For Kentucky fans, that ought to be liberating.

From the time UK was pulled kicking and screaming into an annual basketball series with U of L in 1983-84, many Wildcats backers have viewed the relationship between Kentucky and Louisville as one in which any U of L success imperils UK's standing inside our state.

Well, 2012-13 saw Louisville enjoy a year for the ages, winning the Sugar Bowl and the men's basketball NCAA championship and playing in the women's hoops national title game and the baseball College World Series.

UK was so "damaged," it came back in 2013-14 and enjoyed one of the great athletic years in its history. Kentucky's men's basketball team reached the NCAA finals and its women's softball program made its first College World Series appearance. UK finished a best-ever 11th in the Directors' Cup standings, a measure of all-around athletics success.

In head-to-head meetings with Louisville across all sports, Kentucky went 9-4.

Meanwhile, Public Policy Polling released in January results of a statewide survey that asked about sports allegiances in the commonwealth. Coming off "The Year of the Cardinals," 63 percent of voters in Kentucky identified themselves as UK fans; 20 percent said they were Louisville backers.

All of which should tell UK supporters that they can accept a normal rivalry with Louisville without the fear that doing so is somehow helping U of L steal all that Kentucky has.

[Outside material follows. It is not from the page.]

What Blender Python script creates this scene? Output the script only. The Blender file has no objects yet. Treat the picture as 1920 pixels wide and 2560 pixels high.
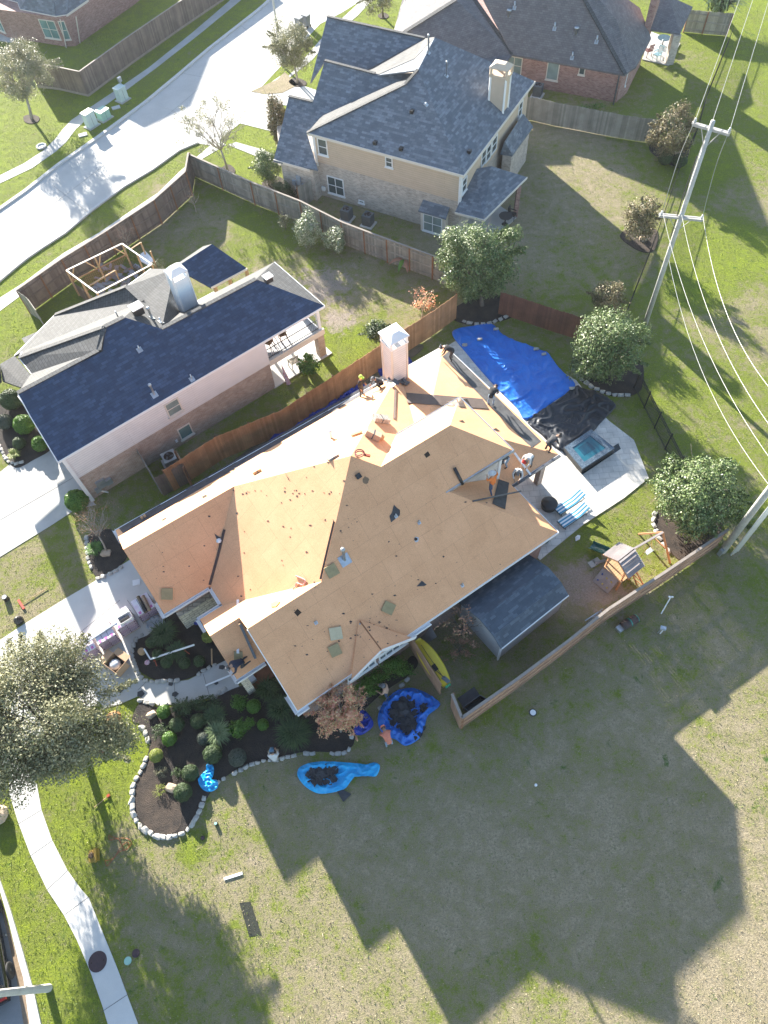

2.) Can we please stop talking about the Kentucky-Louisville football series ending?

When word got out last week that Stoops was not going to appear with Bobby Petrino to preview the 2014 battle for the Governor's Cup, a torrent of fretting over the future of the series was unleashed.

For all the kvetching that seems to go on every summer about the sustainability of Cats-Cards football, there's almost no rational reason Kentucky would not want to play Louisville.

Since 1994 the Cardinals have appeared in Commonwealth Stadium 12 times. In that span, a game with Louisville has been Kentucky's best-attended home game of the season six times.

Setting aside Vanderbilt, UK has won exactly four SEC East games — Georgia in 2006 and '09; South Carolina in 2010; Tennessee in 2011 — so far in the 21st century.

Meanwhile, Kentucky is 8-12 in its modern series against Louisville. That is eight wins the UK football program has produced that really meant something to its fan base. Given its historic difficulties winning in the SEC East, if UK stopped playing Louisville where would its move-the-needle victories come from?

(People say if the SEC goes from eight to nine league games a year, UK's response will be to end its series with U of L. I wouldn't bet on that, but, regardless, the SEC has already announced league schedules with eight conference games through 2025).

As an ACC school, Louisville no longer has to justify its standing among the college sports big boys (and girls). The ACC had the same number of schools (five) finish in the Top 20 of the Directors' Cup standings in 2013-14 as the SEC did.

Louisville is playing basketball in a league with Duke, North Carolina and Syracuse. The Atlantic Coast Conference is not at the SEC's level in football, but a U of L 2014 schedule that includes Florida State, Clemson, Miami and Notre Dame is no joke.

All of which should tell U of L fans that they should feel secure in a normal rivalry with Kentucky and let go of any "chip on the shoulder" mentality formed from years of perceived UK disrespect.

In the Kentucky- Louisville rivalry, 2014-15 offers the chance for a new day. Both sides would do well to embrace it.